Stored items from a collection:
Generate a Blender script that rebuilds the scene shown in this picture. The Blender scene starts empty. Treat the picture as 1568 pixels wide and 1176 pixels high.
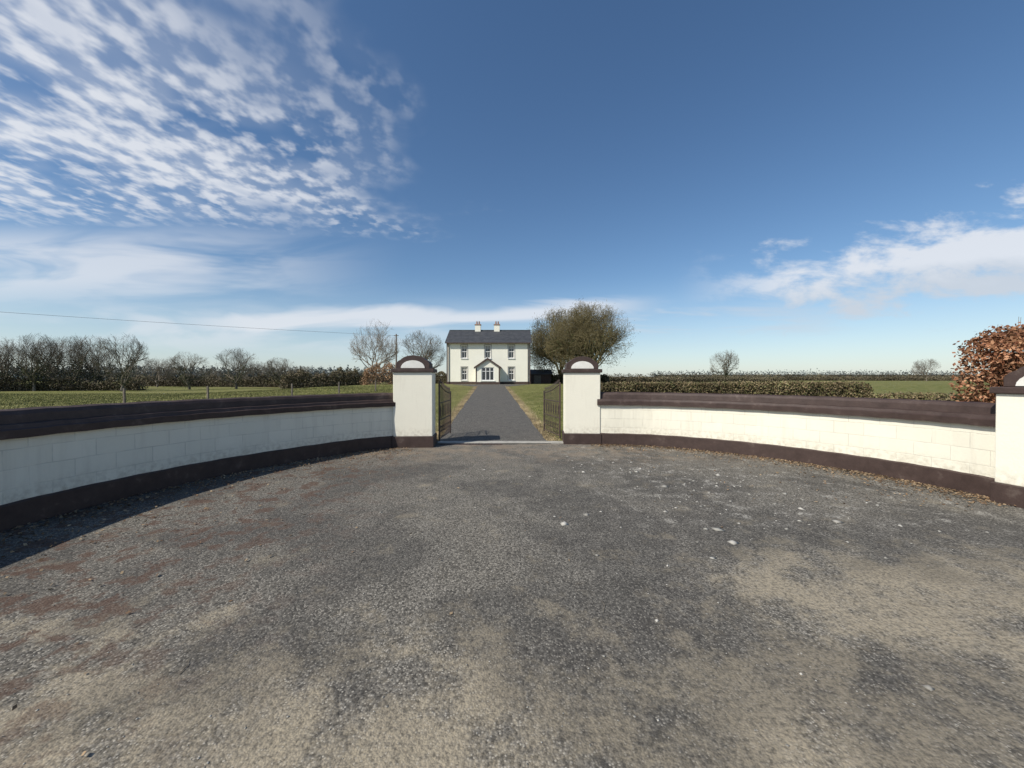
import bpy, math, random
import numpy as np
from mathutils import Vector, Matrix, noise as mnoise
random.seed(7); rng=np.random.default_rng(7)
scene=bpy.context.scene
F=600.0; CX=784.0; HY=580.0; CH=1.7
def wx(px,d): return (px-CX)/F*d
def wz(py,d): return CH+(HY-py)*d/F

# ------------------------------------------------------------------ materials
def new_mat(name):
    m=bpy.data.materials.new(name); m.use_nodes=True
    nt=m.node_tree; b=nt.nodes['Principled BSDF']
    return m,nt,b
def ramp(nt,fac,stops):
    r=nt.nodes.new('ShaderNodeValToRGB')
    e=r.color_ramp.elements
    while len(e)<len(stops): e.new(0.5)
    for i,(p,c) in enumerate(stops):
        e[i].position=p; e[i].color=(c[0],c[1],c[2],1) if hasattr(c,'__len__') else (c,c,c,1)
    nt.links.new(fac,r.inputs[0]); return r.outputs[0]
def noise(nt,vec,scale,detail=4,rough=.55,dist=0,d2=False):
    n=nt.nodes.new('ShaderNodeTexNoise')
    if d2: n.noise_dimensions='2D'
    n.inputs['Scale'].default_value=scale
    n.inputs['Detail'].default_value=detail; n.inputs['Roughness'].default_value=rough
    n.inputs['Distortion'].default_value=dist
    if vec is not None: nt.links.new(vec,n.inputs['Vector'])
    return n.outputs['Fac']
def M(nt,op,a,b=None,c=None,clamp=False):
    n=nt.nodes.new('ShaderNodeMath'); n.operation=op; n.use_clamp=clamp
    for i,v in enumerate((a,b,c)):
        if v is None: continue
        if isinstance(v,(int,float)): n.inputs[i].default_value=v
        else: nt.links.new(v,n.inputs[i])
    return n.outputs[0]
def SS(nt,v,a,b):   # smoothstep a->b  (0->1), works for a>b
    n=nt.nodes.new('ShaderNodeMapRange'); n.interpolation_type='SMOOTHSTEP'; n.clamp=True
    nt.links.new(v,n.inputs[0])
    if a<b: n.inputs[1].default_value=a;n.inputs[2].default_value=b;n.inputs[3].default_value=0;n.inputs[4].default_value=1
    else:   n.inputs[1].default_value=b;n.inputs[2].default_value=a;n.inputs[3].default_value=1;n.inputs[4].default_value=0
    return n.outputs[0]
def mix(nt,f,a,b,mode='MIX'):
    n=nt.nodes.new('ShaderNodeMix'); n.data_type='RGBA'; n.blend_type=mode
    if isinstance(f,(int,float)): n.inputs[0].default_value=f
    else: nt.links.new(f,n.inputs[0])
    for i,v in ((6,a),(7,b)):
        if isinstance(v,(tuple,list)): n.inputs[i].default_value=(v[0],v[1],v[2],1)
        else: nt.links.new(v,n.inputs[i])
    return n.outputs[2]
def bump(nt,b,h,strength=.3,dist=.02):
    n=nt.nodes.new('ShaderNodeBump'); n.inputs['Strength'].default_value=strength; n.inputs['Distance'].default_value=dist
    nt.links.new(h,n.inputs['Height']); nt.links.new(n.outputs[0],b.inputs['Normal'])
def objco(nt):
    return nt.nodes.new('ShaderNodeTexCoord').outputs['Object']
def simple(name,c1,c2,scale=4,rough=.8,bs=.2,bscale=None,bd=.01):
    m,nt,b=new_mat(name); co=objco(nt)
    f=noise(nt,co,scale,3,.6)
    nt.links.new(ramp(nt,f,[(.3,c1),(.7,c2)]),b.inputs['Base Color'])
    b.inputs['Roughness'].default_value=rough
    if bs>0: bump(nt,b,noise(nt,co,bscale or scale*6,2),bs,bd)
    return m
def leafmat(name,cols,rough=.7,trans=.15,big=.6):
    m,nt,b=new_mat(name); g=nt.nodes.new('ShaderNodeNewGeometry')
    r=g.outputs['Random Per Island']
    st=[(i/max(1,len(cols)-1),c) for i,c in enumerate(cols)]
    c=ramp(nt,r,st)
    f=noise(nt,objco(nt),big,1)
    c=mix(nt,1.0,c,ramp(nt,f,[(.35,.6),(.65,1.25)]),'MULTIPLY')
    nt.links.new(c,b.inputs['Base Color']); b.inputs['Roughness'].default_value=rough
    b.inputs['Specular IOR Level'].default_value=.2
    return m

def paint_wall(name,base,dirt,blocks=True,useuv=True,dirtz=.3):
    m,nt,b=new_mat(name); tc=nt.nodes.new('ShaderNodeTexCoord')
    co=tc.outputs['Object']; uv=tc.outputs['UV'] if useuv else co
    sep=nt.nodes.new('ShaderNodeSeparateXYZ'); nt.links.new(co,sep.inputs[0])
    f=noise(nt,co,2.5,4,.65); f2=noise(nt,co,14,3,.6)
    mp=nt.nodes.new('ShaderNodeMapping'); mp.inputs['Scale'].default_value=(7,7,.8); nt.links.new(co,mp.inputs[0])
    st=noise(nt,mp.outputs[0],1.0,3,.6)
    c=mix(nt,ramp(nt,f,[(.35,0),(.75,.30)]),base,tuple(x*.86 for x in base))
    c=mix(nt,ramp(nt,st,[(.55,0),(.8,.25)]),c,dirt)
    low=SS(nt,sep.outputs[2],dirtz+.28,dirtz)
    k=M(nt,'MULTIPLY',low,ramp(nt,f2,[(.4,0),(.7,.6)]))
    c=mix(nt,k,c,dirt)
    h=noise(nt,co,30,4,.65)
    if blocks:
        br=nt.nodes.new('ShaderNodeTexBrick'); nt.links.new(uv,br.inputs[0])
        br.inputs['Scale'].default_value=1; br.inputs['Brick Width'].default_value=.45; br.inputs['Row Height'].default_value=.225
        br.inputs['Mortar Size'].default_value=.008; br.inputs['Mortar Smooth'].default_value=.6
        br.inputs['Color1'].default_value=(1,1,1,1);br.inputs['Color2'].default_value=(.955,.955,.95,1);br.inputs['Mortar'].default_value=(1,1,1,1)
        fac=br.outputs['Fac']
        c=mix(nt,1.0,c,br.outputs['Color'],'MULTIPLY')
        c=mix(nt,M(nt,'MULTIPLY',fac,ramp(nt,f,[(.36,.08),(.62,.62)])),c,tuple(x*.58 for x in base))
        h=M(nt,'SUBTRACT',M(nt,'MULTIPLY',h,.6),M(nt,'MULTIPLY',fac,.5))
    nt.links.new(c,b.inputs['Base Color']); b.inputs['Roughness'].default_value=.75
    bump(nt,b,h,.36,.011)
    return m
m_white=paint_wall('cream_painted_block',(.80,.765,.64),(.45,.40,.31))
m_pier=paint_wall('cream_painted_render',(.82,.785,.66),(.48,.43,.34),blocks=False)
def brownpaint():
    m,nt,b=new_mat('brown_masonry_paint'); co=objco(nt)
    f=noise(nt,co,5,5,.65)
    c=ramp(nt,f,[(.3,(.034,.019,.015)),(.6,(.056,.034,.028)),(.8,(.12,.09,.075))])
    nt.links.new(c,b.inputs['Base Color']); b.inputs['Roughness'].default_value=.65
    bump(nt,b,noise(nt,co,40,3),.25,.01); return m
m_brown=brownpaint()
m_lwhite=simple('lunette_white_paint',(.78,.77,.73),(.66,.64,.58),6)
m_hwall=simple('house_render',(.84,.82,.71),(.79,.77,.66),.8,.85,.1,30)
m_slate=simple('roof_slate',(.035,.038,.045),(.07,.073,.08),2.0,.6,.4,12,.02)
m_trim=simple('brown_trim_paint',(.05,.03,.025),(.08,.05,.04),4)
m_frame=simple('white_window_frame',(.78,.78,.76),(.7,.7,.68),5,.4,.02)
m_iron=simple('rusty_iron',(.03,.025,.022),(.10,.06,.045),9,.6,.3,40)
m_wood=simple('weathered_wood',(.10,.085,.07),(.2,.17,.14),6,.9)
m_conc=simple('concrete_threshold',(.26,.25,.22),(.40,.38,.34),5,.9,.3,40)
def glass():
    m,nt,b=new_mat('window_glass'); b.inputs['Base Color'].default_value=(.02,.025,.03,1)
    b.inputs['Roughness'].default_value=.06; b.inputs['Specular IOR Level'].default_value=.7; return m
m_glass=glass()
m_curtain=simple('pale_blind',(.45,.43,.38),(.35,.33,.3),3)

def asphalt(name,patch=True):
    m,nt,b=new_mat(name); co=objco(nt)
    sep=nt.nodes.new('ShaderNodeSeparateXYZ'); nt.links.new(co,sep.inputs[0]); X,Y=sep.outputs[0],sep.outputs[1]
    big=noise(nt,co,.6,3,.6,.3,True); med=noise(nt,co,3.6,5,.7,0,True); fine=noise(nt,co,36,3,.75,0,True)
    base=ramp(nt,med,[(.30,(.088,.081,.071)),(.52,(.128,.119,.104)),(.72,(.175,.162,.140))] if patch else [(.30,(.060,.057,.052)),(.52,(.092,.087,.079)),(.72,(.13,.122,.108))])
    base=mix(nt,ramp(nt,big,[(.35,0),(.65,.55)]),base,(.172,.156,.128) if patch else (.11,.10,.088))
    base=mix(nt,1.0,base,ramp(nt,fine,[(.28,.42),(.5,.95),(.72,1.75)]),'MULTIPLY')
    v=nt.nodes.new('ShaderNodeTexVoronoi'); v.voronoi_dimensions='2D'; v.inputs['Scale'].default_value=72; nt.links.new(co,v.inputs['Vector'])
    vs=nt.nodes.new('ShaderNodeSeparateColor'); nt.links.new(v.outputs['Color'],vs.inputs[0])
    near_=SS(nt,v.outputs['Distance'],.5,.25)
    base=mix(nt,M(nt,'MULTIPLY',M(nt,'MULTIPLY',SS(nt,vs.outputs[0],.55,1.0),near_),.85),base,(.42,.39,.335))
    base=mix(nt,M(nt,'MULTIPLY',SS(nt,vs.outputs[1],.55,.95),.75),base,(.034,.032,.029))
    if patch:
        pn=noise(nt,co,2.0,6,.74,0,True)
        near=SS(nt,Y,3.4,1.4)
        dx=M(nt,'SUBTRACT',X,3.6); dy=M(nt,'SUBTRACT',Y,2.9)
        r=M(nt,'SQRT',M(nt,'ADD',M(nt,'MULTIPLY',M(nt,'MULTIPLY',dx,dx),.25),M(nt,'MULTIPLY',dy,dy)))
        reg=M(nt,'MAXIMUM',near,SS(nt,r,1.9,.1))
        k=SS(nt,M(nt,'ADD',pn,M(nt,'MULTIPLY',reg,.26)),.55,.80)
        k=M(nt,'MULTIPLY',k,ramp(nt,fine,[(.33,.28),(.62,.9)]))
        base=mix(nt,k,base,(.34,.29,.21))
        # darker oily / damp blotches
        base=mix(nt,M(nt,'MULTIPLY',SS(nt,M(nt,'SUBTRACT',big,M(nt,'MULTIPLY',pn,.35)),.36,.24),.35),base,(.05,.047,.043))
        lf=SS(nt,X,-1.0,-3.4)
        k2=M(nt,'MULTIPLY',M(nt,'MULTIPLY',lf,SS(nt,med,.49,.62)),.75)
        base=mix(nt,k2,base,(.085,.048,.033))
        back=SS(nt,Y,7.2,9.4)
        k3=M(nt,'MULTIPLY',M(nt,'MULTIPLY',back,SS(nt,pn,.42,.6)),.6)
        base=mix(nt,k3,base,(.24,.19,.14))
        rt=SS(nt,X,.4,2.4); fy=SS(nt,Y,3.6,5.2)
        k4=M(nt,'MULTIPLY',M(nt,'MULTIPLY',rt,fy),SS(nt,M(nt,'ADD',M(nt,'MULTIPLY',med,.6),M(nt,'MULTIPLY',fine,.4)),.57,.63))
        base=mix(nt,M(nt,'MULTIPLY',k4,.8),base,(.38,.36,.32))
    nt.links.new(base,b.inputs['Base Color']); b.inputs['Roughness'].default_value=.9
    b.inputs['Specular IOR Level'].default_value=.2
    h=M(nt,'ADD',M(nt,'MULTIPLY',v.outputs['Distance'],-.6),M(nt,'MULTIPLY',fine,1.0))
    bump(nt,b,h,.6,.008)
    return m
m_asph=asphalt('worn_tarmac'); m_drive=asphalt('drive_tarmac',False)

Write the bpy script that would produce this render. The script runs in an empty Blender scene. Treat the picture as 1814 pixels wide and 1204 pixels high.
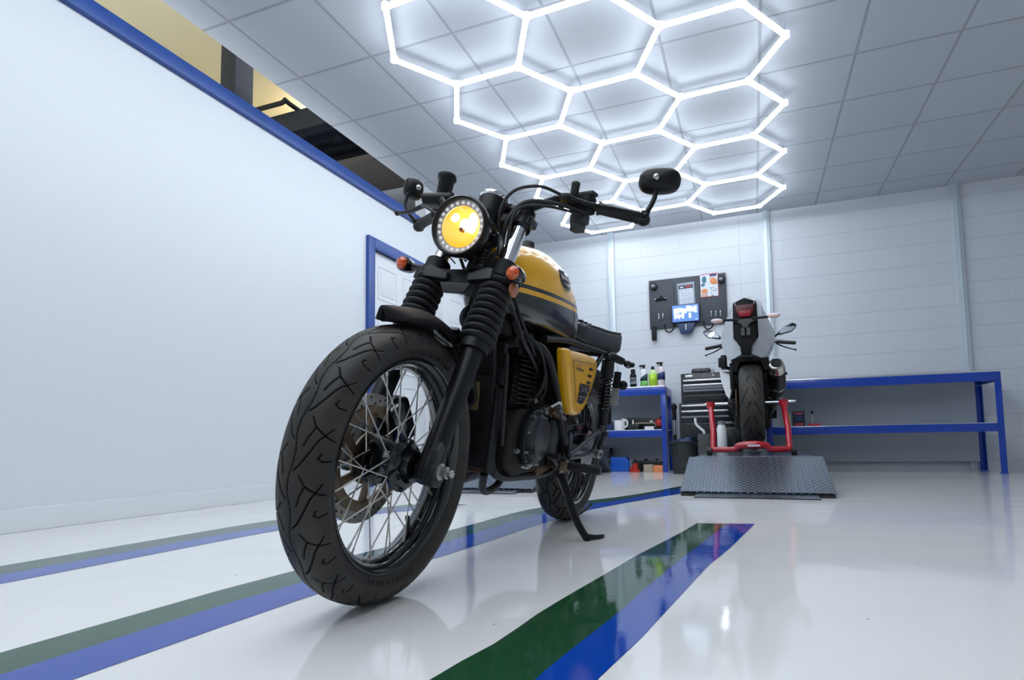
import bpy, bmesh, math, random
import numpy as np
from mathutils import Vector, Matrix, Euler
random.seed(7)
PI = math.pi
SC = bpy.context.scene
COL = SC.collection

# ------------------------------------------------------------------ camera
W_PX, H_PX = 1814.0, 1204.0
F_PX, CX_PX, CY_PX = 1044.0, 933.0, 700.0
YAW, PITCH, ROLL = math.radians(20.93), math.radians(4.44), math.radians(-0.865)
CAM_H = 0.353
fw = Vector((-math.cos(PITCH)*math.sin(YAW), math.cos(PITCH)*math.cos(YAW), math.sin(PITCH)))
r0 = Vector((math.cos(YAW), math.sin(YAW), 0))
u0 = r0.cross(fw)
rt = r0*math.cos(ROLL) + u0*math.sin(ROLL)
up = -r0*math.sin(ROLL) + u0*math.cos(ROLL)
cam_d = bpy.data.cameras.new('camera'); cam = bpy.data.objects.new('camera', cam_d); COL.objects.link(cam)
cam.matrix_world = Matrix(((rt.x, up.x, -fw.x, 0), (rt.y, up.y, -fw.y, 0), (rt.z, up.z, -fw.z, CAM_H), (0, 0, 0, 1)))
cam_d.sensor_fit = 'HORIZONTAL'; cam_d.sensor_width = 36.0
cam_d.lens = F_PX/W_PX*36.0
cam_d.shift_x = (W_PX/2-CX_PX)/W_PX
cam_d.shift_y = (CY_PX-H_PX/2)/W_PX
cam_d.clip_start = 0.02
SC.camera = cam

# ------------------------------------------------------------------ world, exposure
SC.view_settings.view_transform = 'Standard'; SC.view_settings.look = 'None'
SC.view_settings.gamma = 1.0; SC.view_settings.use_curve_mapping = False
SC.view_settings.exposure = 1.15
TUBE_POWER = 9.0
world = bpy.data.worlds.new('world'); SC.world = world; world.use_nodes = True
bg = world.node_tree.nodes['Background']; bg.inputs[0].default_value = (0.86, 0.93, 1.0, 1); bg.inputs[1].default_value = 0.9

# ------------------------------------------------------------------ materials
MATS = {}
def srgb(h):
    h = h.lstrip('#'); c = [int(h[i:i+2], 16)/255 for i in (0, 2, 4)]
    return tuple(x/12.92 if x <= .04045 else ((x+.055)/1.055)**2.4 for x in c)
def mat(name, col, rough=.5, metal=0., coat=0., emit=None, estr=0., trans=0., noise=.0, nscale=30., bump=0., bscale=80., ior=1.5, alpha=1., spec=None):
    if isinstance(col, str): col = srgb(col)
    m = bpy.data.materials.new(name); m.use_nodes = True
    nt = m.node_tree; p = nt.nodes['Principled BSDF']
    p.inputs['Base Color'].default_value = (*col, 1); p.inputs['Roughness'].default_value = rough
    p.inputs['Metallic'].default_value = metal; p.inputs['IOR'].default_value = ior
    if coat: p.inputs['Coat Weight'].default_value = coat; p.inputs['Coat Roughness'].default_value = .03
    if trans: p.inputs['Transmission Weight'].default_value = trans
    if spec is not None: p.inputs['Specular IOR Level'].default_value = spec
    if emit: 
        p.inputs['Emission Color'].default_value = (*(srgb(emit) if isinstance(emit, str) else emit), 1); p.inputs['Emission Strength'].default_value = estr
    tc = nt.nodes.new('ShaderNodeTexCoord')
    n = nt.nodes.new('ShaderNodeTexNoise'); n.inputs['Scale'].default_value = nscale; n.inputs['Detail'].default_value = 4
    nt.links.new(tc.outputs['Object'], n.inputs['Vector'])
    if noise:
        mx = nt.nodes.new('ShaderNodeMix'); mx.data_type = 'RGBA'; mx.blend_type = 'MULTIPLY'
        mx.inputs[0].default_value = 1
        cr = nt.nodes.new('ShaderNodeMapRange'); cr.inputs[1].default_value = .3; cr.inputs[2].default_value = .7
        cr.inputs[3].default_value = 1-noise; cr.inputs[4].default_value = 1+noise*.3
        nt.links.new(n.outputs[0], cr.inputs[0]); mx.inputs[6].default_value = (*col, 1)
        nt.links.new(cr.outputs[0], mx.inputs[7]); nt.links.new(mx.outputs[2], p.inputs['Base Color'])
    rr = nt.nodes.new('ShaderNodeMapRange'); rr.inputs[3].default_value = max(0, rough*.85); rr.inputs[4].default_value = min(1, rough*1.15)
    nt.links.new(n.outputs[0], rr.inputs[0]); nt.links.new(rr.outputs[0], p.inputs['Roughness'])
    if bump:
        n2 = nt.nodes.new('ShaderNodeTexNoise'); n2.inputs['Scale'].default_value = bscale; n2.inputs['Detail'].default_value = 3
        nt.links.new(tc.outputs['Object'], n2.inputs['Vector'])
        b = nt.nodes.new('ShaderNodeBump'); b.inputs['Strength'].default_value = bump; b.inputs['Distance'].default_value = .01
        nt.links.new(n2.outputs[0], b.inputs['Height']); nt.links.new(b.outputs[0], p.inputs['Normal'])
    MATS[name] = m
    return m

M = MATS
mat('gloss_black', (.005, .006, .007), .14, coat=.3)
mat('satin_black', (.008, .008, .009), .36, spec=.3)
mat('matt_black', (.008, .008, .009), .6, spec=.3)
mat('engine_black', (.006, .006, .007), .42, noise=.3, spec=.3)
mat('engine_dusty', (.011, .009, .007), .6, noise=.5, nscale=25, spec=.3)
mat('amber_dark', (.42, .13, .05), .25, coat=.5)
mat('rubber', (.013, .013, .014), .55, noise=.2)
mat('gaiter_rubber', (.008, .008, .009), .55, spec=.35)
mat('chrome', (.92, .92, .94), .13, metal=1)
mat('steel', (.55, .54, .52), .28, metal=1)
mat('spoke_steel', (.62, .6, .56), .3, metal=1)
mat('rust_steel', (.16, .09, .045), .6, metal=.4, noise=.5, nscale=60)
mat('wrap', (.10, .055, .028), .85, noise=.5, nscale=120, bump=.5)
mat('dull_gold', (.20, .15, .055), .55, noise=.4)
mat('bronze', (.24, .175, .115), .42, metal=.75, noise=.25)
mat('disc_steel', (.36, .34, .31), .33, metal=.9, noise=.2)
mat('bracket_grey', (.024, .025, .027), .45)
mat('deep_black', (.003, .003, .004), .45, spec=.2)
mat('amber_lens', (.90, .12, .006), .1, coat=1, noise=.5, nscale=180)
mat('amber_clear', (.72, .47, .38), .2, coat=.6)
mat('leather', (.008, .009, .011), .42, spec=.35, bump=.12, bscale=260)
mat('white_paint', (.82, .84, .87), .22, coat=.6)
mat('door_white', (.82, .84, .87), .55, spec=.3)
mat('white_plastic', (.85, .86, .87), .35)
mat('pearl_white', (.56, .60, .64), .25, coat=.5)
mat('blue_paint', (.004, .052, .42), .3, coat=.3, noise=.12, nscale=6)
mat('trim_blue', (.018, .075, .33), .38, noise=.15, nscale=5)
mat('cabinet_black', (.006, .010, .013), .28, coat=.2)
mat('alu', (.72, .74, .77), .25, metal=1)
mat('bench_panel', (.42, .46, .52), .7)
mat('red_stand', (.42, .008, .02), .22, coat=.6)
mat('red_lens', (.075, .001, .006), .3)
mat('red_lens_bright', (.26, .002, .008), .28)
mat('mirror_glass', (.8, .82, .85), .03, metal=1)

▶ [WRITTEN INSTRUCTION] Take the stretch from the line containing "Write the bpy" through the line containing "COL = SC.collection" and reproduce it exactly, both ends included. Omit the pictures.

▶ [SOLUTION TO THE PROBLEM]
Write the bpy script that would produce this render. The script runs in an empty Blender scene. Treat the picture as 1814 pixels wide and 1204 pixels high.
import bpy, bmesh, math, random
import numpy as np
from mathutils import Vector, Matrix, Euler
random.seed(7)
PI = math.pi
SC = bpy.context.scene
COL = SC.collection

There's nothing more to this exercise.